Robert Merton on Regulating Derivatives

Robert Merton

Robert Merton is a professor of finance at the Harvard Business School and the 1997 winner of the Nobel Prize in economics for his work on pricing models for options and derivatives.  Professor Merton is past President of the American Finance Association, a member of the National Academy of Sciences, and a fellow of the American Academy of Arts and Sciences.

Dan Richards interviewed Professor Merton on January 4 at the annual meeting of the American Economic Association in Atlanta, GA. This interview is one of a series that Dan conducted at that conference, and we will provide links to videos of his other interviews. Dan is president of Toronto-based Strategic Imperatives.

You received your Nobel Prize for your work in the field of derivatives.  This is a very a hot topic these days.  Let’s begin by defining exactly what we mean by derivatives.

The name “derivative” is almost self-explanatory.  A derivative security is a financial contract that derives its value and characteristics from the value or price of an underlying security.  For example, a call option on a stock is a derivative, where you have the right to buy a stock at a given price.  It derives its value from the underlying stock.

However, there are many instruments and securities that derive their value at some level from something else, which are not very useful to refer to as derivatives.  The way I like to think of it is that derivatives are financial instruments whose role is to allow efficient and effective transfer of risk, rather than transfer of value.  These tools vary and include futures, swaps and options.

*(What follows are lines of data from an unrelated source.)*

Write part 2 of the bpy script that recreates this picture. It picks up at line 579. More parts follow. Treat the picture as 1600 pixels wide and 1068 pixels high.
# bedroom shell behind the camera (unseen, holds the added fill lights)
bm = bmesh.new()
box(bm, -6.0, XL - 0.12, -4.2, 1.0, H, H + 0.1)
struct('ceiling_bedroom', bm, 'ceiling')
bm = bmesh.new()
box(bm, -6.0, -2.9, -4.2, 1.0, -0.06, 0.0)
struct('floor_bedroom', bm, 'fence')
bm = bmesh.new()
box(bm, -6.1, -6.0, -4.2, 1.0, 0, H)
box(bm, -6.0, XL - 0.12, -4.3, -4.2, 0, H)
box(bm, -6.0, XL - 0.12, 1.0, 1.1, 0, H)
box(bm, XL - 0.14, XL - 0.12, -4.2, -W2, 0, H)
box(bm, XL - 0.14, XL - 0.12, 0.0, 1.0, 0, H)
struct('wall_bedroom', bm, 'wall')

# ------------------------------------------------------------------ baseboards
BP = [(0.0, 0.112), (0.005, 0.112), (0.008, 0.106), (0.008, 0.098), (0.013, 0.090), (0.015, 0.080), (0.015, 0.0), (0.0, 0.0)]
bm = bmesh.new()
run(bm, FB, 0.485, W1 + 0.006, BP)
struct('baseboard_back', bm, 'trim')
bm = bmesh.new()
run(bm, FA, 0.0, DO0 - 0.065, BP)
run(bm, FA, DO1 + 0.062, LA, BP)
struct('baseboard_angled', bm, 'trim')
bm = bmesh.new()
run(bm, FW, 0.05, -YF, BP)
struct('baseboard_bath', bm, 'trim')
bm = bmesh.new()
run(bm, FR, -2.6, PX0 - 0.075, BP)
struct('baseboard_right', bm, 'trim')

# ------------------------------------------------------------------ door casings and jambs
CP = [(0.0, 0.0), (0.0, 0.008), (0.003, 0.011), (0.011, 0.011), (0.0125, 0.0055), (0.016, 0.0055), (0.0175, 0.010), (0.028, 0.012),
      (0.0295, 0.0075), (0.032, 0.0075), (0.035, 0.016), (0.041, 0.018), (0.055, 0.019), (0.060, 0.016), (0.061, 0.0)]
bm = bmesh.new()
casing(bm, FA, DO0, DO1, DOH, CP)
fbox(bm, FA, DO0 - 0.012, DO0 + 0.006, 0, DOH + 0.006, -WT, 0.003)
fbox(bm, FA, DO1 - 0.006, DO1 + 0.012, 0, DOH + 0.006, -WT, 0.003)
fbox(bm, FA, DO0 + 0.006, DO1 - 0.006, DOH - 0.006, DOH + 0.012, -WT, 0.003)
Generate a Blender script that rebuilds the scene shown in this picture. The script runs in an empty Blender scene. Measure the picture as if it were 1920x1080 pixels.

They are all designed to allow the transfer of risk more efficiently without the transfer of value.  That’s what they are principally used for.

What many people call derivatives are structured products, many of which are opaque – including structured mortgage products.  If you call those derivatives, then you have to call the debt and shares of every company a derivative.  That is the sense in which it could become absurd.

How far back do derivatives go, as we understand them today?

It depends on how you want to measure that.  Some people say biblical times. You can clearly document their use in the 17th-century Holland, when Amsterdam was the center of the Western financial world.  Derivatives were front-and-center on various stock exchanges.  There was much more trading and volume in derivatives than in the financial stocks themselves.

When you read about those times – and I don’t know whether this is a good thing or a depressing thing – the same issues as what we are talking about today were talked about then: volatility, front-running and too much trading.  They really do go back a long, long time.

In more modern times, we have had futures markets and options market, but the big change in recent times was in the early 1970s, when there was an explosion of development in the derivatives market, particularly in the financial space.